▶ _Supplied material_:
● ● ● ● ● ● ●

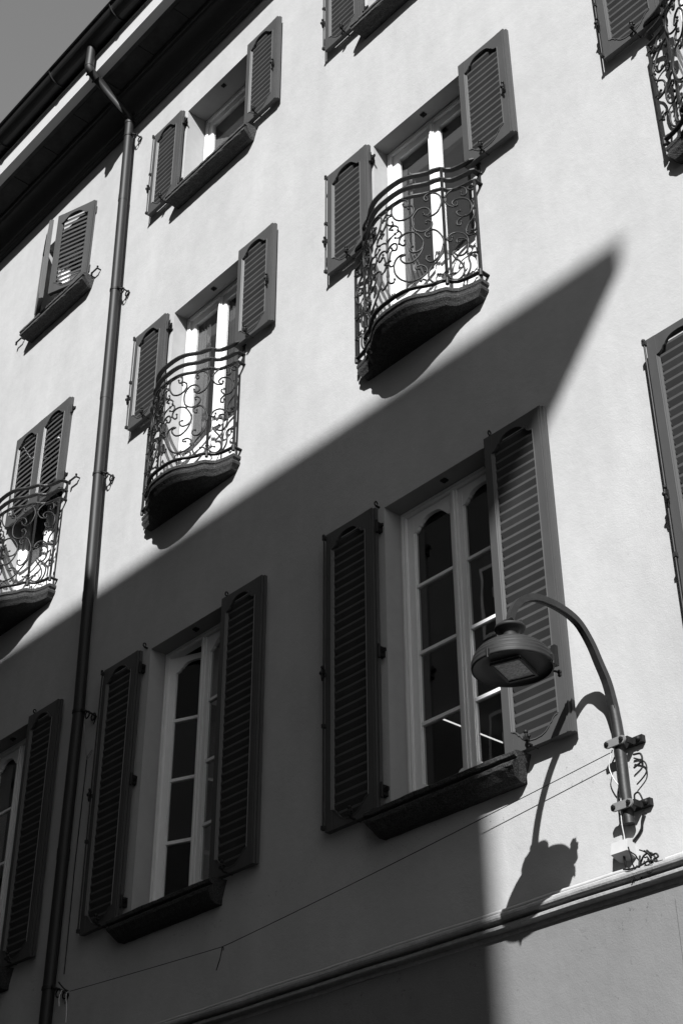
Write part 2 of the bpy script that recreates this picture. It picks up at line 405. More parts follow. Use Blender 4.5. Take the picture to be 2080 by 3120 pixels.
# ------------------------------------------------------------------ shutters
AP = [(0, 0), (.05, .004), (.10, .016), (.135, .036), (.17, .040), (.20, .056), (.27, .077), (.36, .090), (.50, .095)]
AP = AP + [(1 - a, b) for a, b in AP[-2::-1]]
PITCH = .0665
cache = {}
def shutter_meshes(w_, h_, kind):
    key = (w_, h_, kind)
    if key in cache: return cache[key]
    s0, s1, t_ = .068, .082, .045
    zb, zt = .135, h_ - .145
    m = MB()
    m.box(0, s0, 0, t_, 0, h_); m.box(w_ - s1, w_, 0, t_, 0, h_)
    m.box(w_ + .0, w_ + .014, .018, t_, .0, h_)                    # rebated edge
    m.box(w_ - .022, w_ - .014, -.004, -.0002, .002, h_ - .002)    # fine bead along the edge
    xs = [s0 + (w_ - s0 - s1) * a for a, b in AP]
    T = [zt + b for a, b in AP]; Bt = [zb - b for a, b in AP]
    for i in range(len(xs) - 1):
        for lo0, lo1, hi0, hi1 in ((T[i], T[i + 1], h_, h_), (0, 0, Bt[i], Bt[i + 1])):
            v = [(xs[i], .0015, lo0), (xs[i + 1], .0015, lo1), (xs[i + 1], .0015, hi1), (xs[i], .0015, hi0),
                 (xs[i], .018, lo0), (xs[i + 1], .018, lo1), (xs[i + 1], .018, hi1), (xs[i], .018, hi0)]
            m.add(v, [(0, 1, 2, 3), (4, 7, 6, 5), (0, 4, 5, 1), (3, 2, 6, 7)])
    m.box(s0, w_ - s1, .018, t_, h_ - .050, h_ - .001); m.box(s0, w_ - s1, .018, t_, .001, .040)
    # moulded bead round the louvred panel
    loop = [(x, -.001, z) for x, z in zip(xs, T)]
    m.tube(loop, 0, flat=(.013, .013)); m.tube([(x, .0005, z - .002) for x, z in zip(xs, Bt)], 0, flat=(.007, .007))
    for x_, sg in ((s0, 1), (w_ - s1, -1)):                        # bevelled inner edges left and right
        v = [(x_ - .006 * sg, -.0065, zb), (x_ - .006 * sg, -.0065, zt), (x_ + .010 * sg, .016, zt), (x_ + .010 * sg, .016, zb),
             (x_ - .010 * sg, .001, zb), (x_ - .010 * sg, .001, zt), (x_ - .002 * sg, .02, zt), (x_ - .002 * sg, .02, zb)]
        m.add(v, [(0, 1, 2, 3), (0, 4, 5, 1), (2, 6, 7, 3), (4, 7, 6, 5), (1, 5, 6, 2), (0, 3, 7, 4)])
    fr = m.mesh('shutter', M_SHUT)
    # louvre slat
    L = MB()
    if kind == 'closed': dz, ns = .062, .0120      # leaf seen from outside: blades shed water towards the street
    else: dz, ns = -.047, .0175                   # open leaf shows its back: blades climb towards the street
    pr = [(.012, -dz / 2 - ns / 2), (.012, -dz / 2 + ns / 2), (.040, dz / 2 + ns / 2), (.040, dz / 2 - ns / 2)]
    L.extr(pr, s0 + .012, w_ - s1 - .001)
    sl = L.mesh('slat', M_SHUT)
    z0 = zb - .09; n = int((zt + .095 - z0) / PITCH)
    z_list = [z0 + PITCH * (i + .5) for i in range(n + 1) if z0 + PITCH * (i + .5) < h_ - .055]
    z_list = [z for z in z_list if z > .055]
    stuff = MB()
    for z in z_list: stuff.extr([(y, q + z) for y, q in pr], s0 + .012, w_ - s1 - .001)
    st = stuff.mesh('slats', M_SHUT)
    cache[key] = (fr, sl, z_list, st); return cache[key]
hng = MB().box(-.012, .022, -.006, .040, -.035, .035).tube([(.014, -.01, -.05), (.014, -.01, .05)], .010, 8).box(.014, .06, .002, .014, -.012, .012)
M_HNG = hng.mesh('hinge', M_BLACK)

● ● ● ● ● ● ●

▶ _What this task involves_: Set down the material exactly, every line of it, except for the pictures.

▶ _Result_:
Write part 2 of the bpy script that recreates this picture. It picks up at line 405. More parts follow. Use Blender 4.5. Take the picture to be 2080 by 3120 pixels.
# ------------------------------------------------------------------ shutters
AP = [(0, 0), (.05, .004), (.10, .016), (.135, .036), (.17, .040), (.20, .056), (.27, .077), (.36, .090), (.50, .095)]
AP = AP + [(1 - a, b) for a, b in AP[-2::-1]]
PITCH = .0665
cache = {}
def shutter_meshes(w_, h_, kind):
    key = (w_, h_, kind)
    if key in cache: return cache[key]
    s0, s1, t_ = .068, .082, .045
    zb, zt = .135, h_ - .145
    m = MB()
    m.box(0, s0, 0, t_, 0, h_); m.box(w_ - s1, w_, 0, t_, 0, h_)
    m.box(w_ + .0, w_ + .014, .018, t_, .0, h_)                    # rebated edge
    m.box(w_ - .022, w_ - .014, -.004, -.0002, .002, h_ - .002)    # fine bead along the edge
    xs = [s0 + (w_ - s0 - s1) * a for a, b in AP]
    T = [zt + b for a, b in AP]; Bt = [zb - b for a, b in AP]
    for i in range(len(xs) - 1):
        for lo0, lo1, hi0, hi1 in ((T[i], T[i + 1], h_, h_), (0, 0, Bt[i], Bt[i + 1])):
            v = [(xs[i], .0015, lo0), (xs[i + 1], .0015, lo1), (xs[i + 1], .0015, hi1), (xs[i], .0015, hi0),
                 (xs[i], .018, lo0), (xs[i + 1], .018, lo1), (xs[i + 1], .018, hi1), (xs[i], .018, hi0)]
            m.add(v, [(0, 1, 2, 3), (4, 7, 6, 5), (0, 4, 5, 1), (3, 2, 6, 7)])
    m.box(s0, w_ - s1, .018, t_, h_ - .050, h_ - .001); m.box(s0, w_ - s1, .018, t_, .001, .040)
    # moulded bead round the louvred panel
    loop = [(x, -.001, z) for x, z in zip(xs, T)]
    m.tube(loop, 0, flat=(.013, .013)); m.tube([(x, .0005, z - .002) for x, z in zip(xs, Bt)], 0, flat=(.007, .007))
    for x_, sg in ((s0, 1), (w_ - s1, -1)):                        # bevelled inner edges left and right
        v = [(x_ - .006 * sg, -.0065, zb), (x_ - .006 * sg, -.0065, zt), (x_ + .010 * sg, .016, zt), (x_ + .010 * sg, .016, zb),
             (x_ - .010 * sg, .001, zb), (x_ - .010 * sg, .001, zt), (x_ - .002 * sg, .02, zt), (x_ - .002 * sg, .02, zb)]
        m.add(v, [(0, 1, 2, 3), (0, 4, 5, 1), (2, 6, 7, 3), (4, 7, 6, 5), (1, 5, 6, 2), (0, 3, 7, 4)])
    fr = m.mesh('shutter', M_SHUT)
    # louvre slat
    L = MB()
    if kind == 'closed': dz, ns = .062, .0120      # leaf seen from outside: blades shed water towards the street
    else: dz, ns = -.047, .0175                   # open leaf shows its back: blades climb towards the street
    pr = [(.012, -dz / 2 - ns / 2), (.012, -dz / 2 + ns / 2), (.040, dz / 2 + ns / 2), (.040, dz / 2 - ns / 2)]
    L.extr(pr, s0 + .012, w_ - s1 - .001)
    sl = L.mesh('slat', M_SHUT)
    z0 = zb - .09; n = int((zt + .095 - z0) / PITCH)
    z_list = [z0 + PITCH * (i + .5) for i in range(n + 1) if z0 + PITCH * (i + .5) < h_ - .055]
    z_list = [z for z in z_list if z > .055]
    stuff = MB()
    for z in z_list: stuff.extr([(y, q + z) for y, q in pr], s0 + .012, w_ - s1 - .001)
    st = stuff.mesh('slats', M_SHUT)
    cache[key] = (fr, sl, z_list, st); return cache[key]
hng = MB().box(-.012, .022, -.006, .040, -.035, .035).tube([(.014, -.01, -.05), (.014, -.01, .05)], .010, 8).box(.014, .06, .002, .014, -.012, .012)
M_HNG = hng.mesh('hinge', M_BLACK)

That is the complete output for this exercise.